Si ce moment est comme il se doit, solennel, grave, il ne doit pas occulter cette vérité essentielle, en particulier dans le ministère qui est le nôtre :

La mémoire n’est pas un fardeau. Le passé n’est pas un poids.

Se souvenir, commémorer collectivement ne nous entrave pas. Nous ne regardons pas en arrière, dans une nostalgie passéiste. Notre passé se vit au présent, et non notre présent dans le passé.

Lorsque quelqu’un recule pour franchir un obstacle, cela nous semble naturel. Ce recul ne le freine pas : il est au contraire la condition de sa réussite. C’est par l’élan qu’il a pris qu’ensuite il parvient à franchir un obstacle. Je crois que le passé est notre élan à nous, à la fois individuellement, et en tant que citoyennes et citoyens de la République Française.

Le passé de notre République, son étude, sa commémoration, ne s’opposent pas à l’avenir.

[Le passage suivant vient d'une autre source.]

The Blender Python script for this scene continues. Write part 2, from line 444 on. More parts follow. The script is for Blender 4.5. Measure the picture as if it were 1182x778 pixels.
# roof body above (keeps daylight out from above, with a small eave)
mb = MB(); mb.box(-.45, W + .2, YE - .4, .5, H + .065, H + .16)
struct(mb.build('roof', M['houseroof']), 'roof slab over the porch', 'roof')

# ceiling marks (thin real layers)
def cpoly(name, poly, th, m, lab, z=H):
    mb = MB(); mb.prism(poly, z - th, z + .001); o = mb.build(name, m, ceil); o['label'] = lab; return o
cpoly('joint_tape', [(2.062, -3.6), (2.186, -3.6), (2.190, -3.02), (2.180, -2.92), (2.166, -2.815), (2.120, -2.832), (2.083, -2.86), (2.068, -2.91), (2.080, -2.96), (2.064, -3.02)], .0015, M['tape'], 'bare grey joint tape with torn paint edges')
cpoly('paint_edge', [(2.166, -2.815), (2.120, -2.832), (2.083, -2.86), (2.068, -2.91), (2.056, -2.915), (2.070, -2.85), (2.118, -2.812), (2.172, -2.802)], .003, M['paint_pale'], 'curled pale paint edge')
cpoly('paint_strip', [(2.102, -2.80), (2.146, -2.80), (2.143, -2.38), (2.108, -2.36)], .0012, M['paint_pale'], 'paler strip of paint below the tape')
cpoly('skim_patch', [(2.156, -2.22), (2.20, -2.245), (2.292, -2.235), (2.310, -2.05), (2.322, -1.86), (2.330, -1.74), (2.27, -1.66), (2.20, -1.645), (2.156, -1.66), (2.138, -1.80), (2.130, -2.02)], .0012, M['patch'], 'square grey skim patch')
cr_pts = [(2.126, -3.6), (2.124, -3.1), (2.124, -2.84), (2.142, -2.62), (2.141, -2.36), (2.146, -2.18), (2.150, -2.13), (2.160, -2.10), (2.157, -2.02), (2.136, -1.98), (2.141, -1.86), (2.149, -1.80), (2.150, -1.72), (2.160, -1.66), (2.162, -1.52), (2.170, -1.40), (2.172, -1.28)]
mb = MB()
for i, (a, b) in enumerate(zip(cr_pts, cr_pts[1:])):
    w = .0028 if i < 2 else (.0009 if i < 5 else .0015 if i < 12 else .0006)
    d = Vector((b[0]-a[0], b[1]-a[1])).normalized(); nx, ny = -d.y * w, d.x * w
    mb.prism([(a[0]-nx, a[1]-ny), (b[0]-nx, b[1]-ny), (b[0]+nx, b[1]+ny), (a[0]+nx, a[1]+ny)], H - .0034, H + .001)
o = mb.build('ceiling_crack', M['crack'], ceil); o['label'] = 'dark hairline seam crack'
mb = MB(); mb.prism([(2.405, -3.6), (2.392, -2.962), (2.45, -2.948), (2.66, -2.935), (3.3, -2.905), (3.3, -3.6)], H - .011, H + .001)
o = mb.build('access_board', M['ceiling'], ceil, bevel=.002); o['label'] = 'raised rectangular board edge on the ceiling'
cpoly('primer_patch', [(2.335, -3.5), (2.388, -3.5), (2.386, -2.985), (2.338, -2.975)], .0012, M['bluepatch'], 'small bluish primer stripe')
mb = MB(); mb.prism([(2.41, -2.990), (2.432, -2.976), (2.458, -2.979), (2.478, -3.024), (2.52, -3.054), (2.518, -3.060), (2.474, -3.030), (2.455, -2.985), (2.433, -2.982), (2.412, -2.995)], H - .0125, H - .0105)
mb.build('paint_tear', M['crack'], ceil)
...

Ce passé est l’élan nécessaire qui doit nous donner, à chacune et à chacun d’entre nous, dans l’exercice de nos fonctions et notre vie de tous les jours, la vigueur et la conviction pour que notre engagement soit un engagement véritable.

Cet engagement se traduira, le 29 mai prochain par le Centenaire de la bataille de Verdun et la venue de milliers de jeunes français et allemands à Douaumont. Dans leur présence, au sein de ce lieu symbole de toute la première guerre mondiale qui fit périr des millions d’hommes et de femmes, de toute origine, croyants ou athées, c’est aussi l’image de l’avenir et de la paix que cet événement dessinera.

Quelque chose qui nous dira, que dans la continuité de la vie, dans la marche en avant de l’Histoire, le passé n’est jamais passé, qu’il advient au cœur du présent.

Aussi, aujourd’hui, dans cette cour, unis dans la mémoire de cette guerre et dans la commémoration de nos morts, nous devons puiser dans cette célébration une force renouvelée pour agir, chacun à notre échelle, chacun dans notre domaine.

Nous avons, en tant que personnels de ce ministère, une grande responsabilité.

A l’égard de nos élèves bien sûr. Mais aussi à l’égard de ces morts passés.

Parce que nous sommes les dépositaires et les passeurs d’un héritage humaniste qui nous dépasse.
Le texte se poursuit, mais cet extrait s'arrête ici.